USAToday, the New York Times, Amazon, and Barnes & Noble all have a section exclusively devoted to the sales of young adult novels, and those novels have often crossed onto the Adult Fiction bestseller lists several times.

This generation however, doesn’t rely on reviews in the newspaper, glossy magazines or suggestions from bookstores, they get their reading lists from social media. They pick their books based on cyber-word-of-mouth from their friends on FaceBook, Twitter and then they head to Youtube where there are entire communities built around a book.

For example, the booktrailer for Hush, Hush by Becca Fitzpatrick is approaching half-a-million views, and young adults have posted reviews, cast their version of the movie, made their own booktrailers, and created parodies of the book. Plus, Fitzpatrick’s sequel’s all have large followings. Or Alyson Noel’s Evermore, which is also hitting the half-million views mark and the large community of videos that have blossomed around it.  

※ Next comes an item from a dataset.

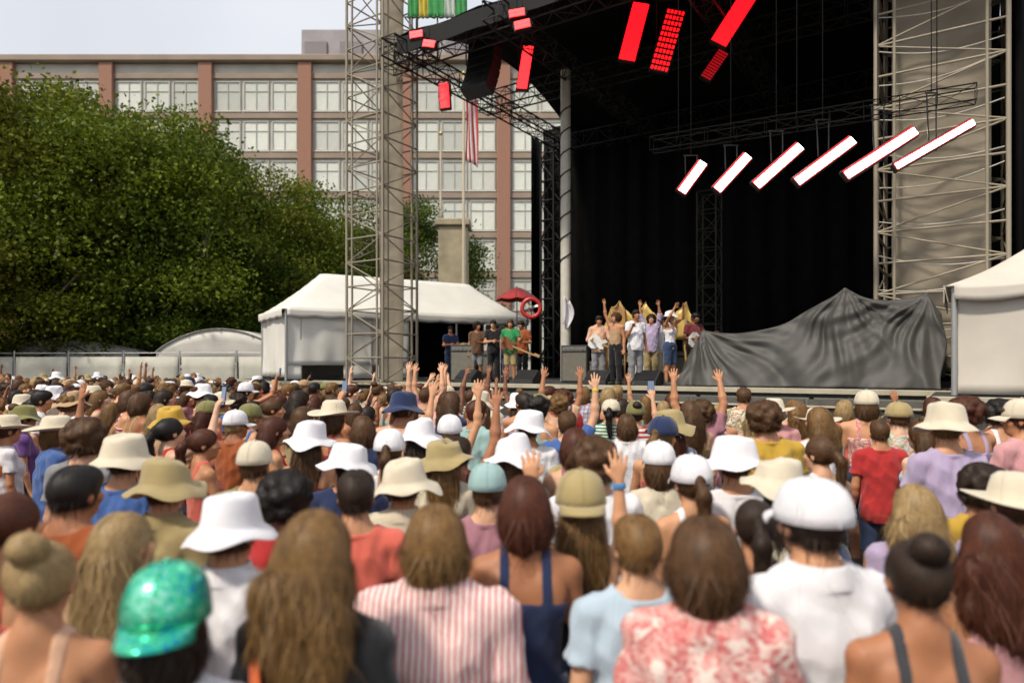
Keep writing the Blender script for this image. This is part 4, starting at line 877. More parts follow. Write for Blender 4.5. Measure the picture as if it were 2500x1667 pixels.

Stage of Life a website for teachers and educators, gathered statistics on teens reading habits and posted some astonishing numbers recently. Of those responding to their survey:

*  77% of young adults read an extra book a month for pleasure
*  84% had been to a library in the last year
*  1 out of 2 teens purchase at least one book a month with their own money.

Add to this the explosion of ‘classic’ literature that today’s kids have embraced, Tolkien’s Lord of the Ring series, C.S. Lewis’ Chronicles of Narnia, and soon to be classics like Rowling’s Harry Potter books, and you’ll find young adults are reading, they just aren’t finding books the way their parents did.